Repeat all of the material exactly as given.

— Start of Material provided —

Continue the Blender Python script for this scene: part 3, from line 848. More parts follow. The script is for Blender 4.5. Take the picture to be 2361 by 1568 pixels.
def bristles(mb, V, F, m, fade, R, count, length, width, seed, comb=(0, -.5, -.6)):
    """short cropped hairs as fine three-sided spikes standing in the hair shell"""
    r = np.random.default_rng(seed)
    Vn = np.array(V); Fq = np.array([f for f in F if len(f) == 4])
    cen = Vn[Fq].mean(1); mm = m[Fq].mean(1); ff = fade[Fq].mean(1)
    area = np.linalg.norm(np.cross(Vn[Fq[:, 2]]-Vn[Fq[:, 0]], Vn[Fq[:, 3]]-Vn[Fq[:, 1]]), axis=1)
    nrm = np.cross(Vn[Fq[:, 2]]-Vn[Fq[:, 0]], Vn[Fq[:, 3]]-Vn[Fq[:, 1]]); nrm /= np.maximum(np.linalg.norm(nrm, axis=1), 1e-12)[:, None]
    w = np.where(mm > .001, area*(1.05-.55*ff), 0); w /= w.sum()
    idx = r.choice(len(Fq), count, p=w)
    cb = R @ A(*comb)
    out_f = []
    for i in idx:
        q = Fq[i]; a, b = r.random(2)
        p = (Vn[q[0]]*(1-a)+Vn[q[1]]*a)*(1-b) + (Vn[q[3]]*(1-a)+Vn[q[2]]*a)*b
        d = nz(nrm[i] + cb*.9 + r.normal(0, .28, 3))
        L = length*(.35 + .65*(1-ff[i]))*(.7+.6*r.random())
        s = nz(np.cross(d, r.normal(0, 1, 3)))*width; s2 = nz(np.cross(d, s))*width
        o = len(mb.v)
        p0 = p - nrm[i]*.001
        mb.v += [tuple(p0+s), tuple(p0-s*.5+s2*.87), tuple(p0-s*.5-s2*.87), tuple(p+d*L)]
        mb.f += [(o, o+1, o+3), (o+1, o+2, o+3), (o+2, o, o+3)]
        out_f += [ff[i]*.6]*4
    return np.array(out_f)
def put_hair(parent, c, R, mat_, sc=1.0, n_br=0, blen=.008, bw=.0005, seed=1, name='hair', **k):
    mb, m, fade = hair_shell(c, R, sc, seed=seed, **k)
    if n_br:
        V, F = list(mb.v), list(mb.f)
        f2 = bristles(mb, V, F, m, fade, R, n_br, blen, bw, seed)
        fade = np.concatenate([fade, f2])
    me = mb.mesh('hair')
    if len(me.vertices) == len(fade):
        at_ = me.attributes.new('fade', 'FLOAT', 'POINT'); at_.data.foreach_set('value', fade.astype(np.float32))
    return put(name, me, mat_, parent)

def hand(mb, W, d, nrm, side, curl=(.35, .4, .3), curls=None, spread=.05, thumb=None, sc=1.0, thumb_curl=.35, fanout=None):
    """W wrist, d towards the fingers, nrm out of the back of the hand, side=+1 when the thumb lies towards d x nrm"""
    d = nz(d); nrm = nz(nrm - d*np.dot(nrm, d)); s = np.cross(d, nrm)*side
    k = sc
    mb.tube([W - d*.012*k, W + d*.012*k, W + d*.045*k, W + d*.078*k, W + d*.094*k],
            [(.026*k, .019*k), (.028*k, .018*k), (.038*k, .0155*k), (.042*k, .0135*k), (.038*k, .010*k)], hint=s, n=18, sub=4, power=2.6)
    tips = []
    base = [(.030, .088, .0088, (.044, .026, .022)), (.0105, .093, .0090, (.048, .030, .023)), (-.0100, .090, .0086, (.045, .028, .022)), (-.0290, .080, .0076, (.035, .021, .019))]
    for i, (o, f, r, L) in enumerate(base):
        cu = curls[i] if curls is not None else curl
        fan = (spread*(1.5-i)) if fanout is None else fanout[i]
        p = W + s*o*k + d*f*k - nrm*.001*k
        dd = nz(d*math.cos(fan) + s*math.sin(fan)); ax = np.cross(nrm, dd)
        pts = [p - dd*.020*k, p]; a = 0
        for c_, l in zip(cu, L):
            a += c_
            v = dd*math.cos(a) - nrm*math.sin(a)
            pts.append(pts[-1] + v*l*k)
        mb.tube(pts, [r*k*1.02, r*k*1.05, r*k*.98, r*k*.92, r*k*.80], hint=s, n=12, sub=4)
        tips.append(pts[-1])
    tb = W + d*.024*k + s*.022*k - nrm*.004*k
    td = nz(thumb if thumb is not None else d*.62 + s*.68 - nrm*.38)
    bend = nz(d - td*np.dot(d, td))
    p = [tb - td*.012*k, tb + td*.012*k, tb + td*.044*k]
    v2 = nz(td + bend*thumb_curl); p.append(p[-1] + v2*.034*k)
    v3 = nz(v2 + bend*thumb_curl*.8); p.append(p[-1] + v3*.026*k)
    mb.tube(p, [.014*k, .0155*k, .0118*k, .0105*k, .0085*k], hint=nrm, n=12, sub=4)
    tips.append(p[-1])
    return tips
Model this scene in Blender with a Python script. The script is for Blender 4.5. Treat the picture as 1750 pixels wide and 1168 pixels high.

— End of Material provided —

* Finished task *
Continue the Blender Python script for this scene: part 3, from line 848. More parts follow. The script is for Blender 4.5. Take the picture to be 2361 by 1568 pixels.
def bristles(mb, V, F, m, fade, R, count, length, width, seed, comb=(0, -.5, -.6)):
    """short cropped hairs as fine three-sided spikes standing in the hair shell"""
    r = np.random.default_rng(seed)
    Vn = np.array(V); Fq = np.array([f for f in F if len(f) == 4])
    cen = Vn[Fq].mean(1); mm = m[Fq].mean(1); ff = fade[Fq].mean(1)
    area = np.linalg.norm(np.cross(Vn[Fq[:, 2]]-Vn[Fq[:, 0]], Vn[Fq[:, 3]]-Vn[Fq[:, 1]]), axis=1)
    nrm = np.cross(Vn[Fq[:, 2]]-Vn[Fq[:, 0]], Vn[Fq[:, 3]]-Vn[Fq[:, 1]]); nrm /= np.maximum(np.linalg.norm(nrm, axis=1), 1e-12)[:, None]
    w = np.where(mm > .001, area*(1.05-.55*ff), 0); w /= w.sum()
    idx = r.choice(len(Fq), count, p=w)
    cb = R @ A(*comb)
    out_f = []
    for i in idx:
        q = Fq[i]; a, b = r.random(2)
        p = (Vn[q[0]]*(1-a)+Vn[q[1]]*a)*(1-b) + (Vn[q[3]]*(1-a)+Vn[q[2]]*a)*b
        d = nz(nrm[i] + cb*.9 + r.normal(0, .28, 3))
        L = length*(.35 + .65*(1-ff[i]))*(.7+.6*r.random())
        s = nz(np.cross(d, r.normal(0, 1, 3)))*width; s2 = nz(np.cross(d, s))*width
        o = len(mb.v)
        p0 = p - nrm[i]*.001
        mb.v += [tuple(p0+s), tuple(p0-s*.5+s2*.87), tuple(p0-s*.5-s2*.87), tuple(p+d*L)]
        mb.f += [(o, o+1, o+3), (o+1, o+2, o+3), (o+2, o, o+3)]
        out_f += [ff[i]*.6]*4
    return np.array(out_f)
def put_hair(parent, c, R, mat_, sc=1.0, n_br=0, blen=.008, bw=.0005, seed=1, name='hair', **k):
    mb, m, fade = hair_shell(c, R, sc, seed=seed, **k)
    if n_br:
        V, F = list(mb.v), list(mb.f)
        f2 = bristles(mb, V, F, m, fade, R, n_br, blen, bw, seed)
        fade = np.concatenate([fade, f2])
    me = mb.mesh('hair')
    if len(me.vertices) == len(fade):
        at_ = me.attributes.new('fade', 'FLOAT', 'POINT'); at_.data.foreach_set('value', fade.astype(np.float32))
    return put(name, me, mat_, parent)

def hand(mb, W, d, nrm, side, curl=(.35, .4, .3), curls=None, spread=.05, thumb=None, sc=1.0, thumb_curl=.35, fanout=None):
    """W wrist, d towards the fingers, nrm out of the back of the hand, side=+1 when the thumb lies towards d x nrm"""
    d = nz(d); nrm = nz(nrm - d*np.dot(nrm, d)); s = np.cross(d, nrm)*side
    k = sc
    mb.tube([W - d*.012*k, W + d*.012*k, W + d*.045*k, W + d*.078*k, W + d*.094*k],
            [(.026*k, .019*k), (.028*k, .018*k), (.038*k, .0155*k), (.042*k, .0135*k), (.038*k, .010*k)], hint=s, n=18, sub=4, power=2.6)
    tips = []
    base = [(.030, .088, .0088, (.044, .026, .022)), (.0105, .093, .0090, (.048, .030, .023)), (-.0100, .090, .0086, (.045, .028, .022)), (-.0290, .080, .0076, (.035, .021, .019))]
    for i, (o, f, r, L) in enumerate(base):
        cu = curls[i] if curls is not None else curl
        fan = (spread*(1.5-i)) if fanout is None else fanout[i]
        p = W + s*o*k + d*f*k - nrm*.001*k
        dd = nz(d*math.cos(fan) + s*math.sin(fan)); ax = np.cross(nrm, dd)
        pts = [p - dd*.020*k, p]; a = 0
        for c_, l in zip(cu, L):
            a += c_
            v = dd*math.cos(a) - nrm*math.sin(a)
            pts.append(pts[-1] + v*l*k)
        mb.tube(pts, [r*k*1.02, r*k*1.05, r*k*.98, r*k*.92, r*k*.80], hint=s, n=12, sub=4)
        tips.append(pts[-1])
    tb = W + d*.024*k + s*.022*k - nrm*.004*k
    td = nz(thumb if thumb is not None else d*.62 + s*.68 - nrm*.38)
    bend = nz(d - td*np.dot(d, td))
    p = [tb - td*.012*k, tb + td*.012*k, tb + td*.044*k]
    v2 = nz(td + bend*thumb_curl); p.append(p[-1] + v2*.034*k)
    v3 = nz(v2 + bend*thumb_curl*.8); p.append(p[-1] + v3*.026*k)
    mb.tube(p, [.014*k, .0155*k, .0118*k, .0105*k, .0085*k], hint=nrm, n=12, sub=4)
    tips.append(p[-1])
    return tips
Model this scene in Blender with a Python script. The script is for Blender 4.5. Treat the picture as 1750 pixels wide and 1168 pixels high.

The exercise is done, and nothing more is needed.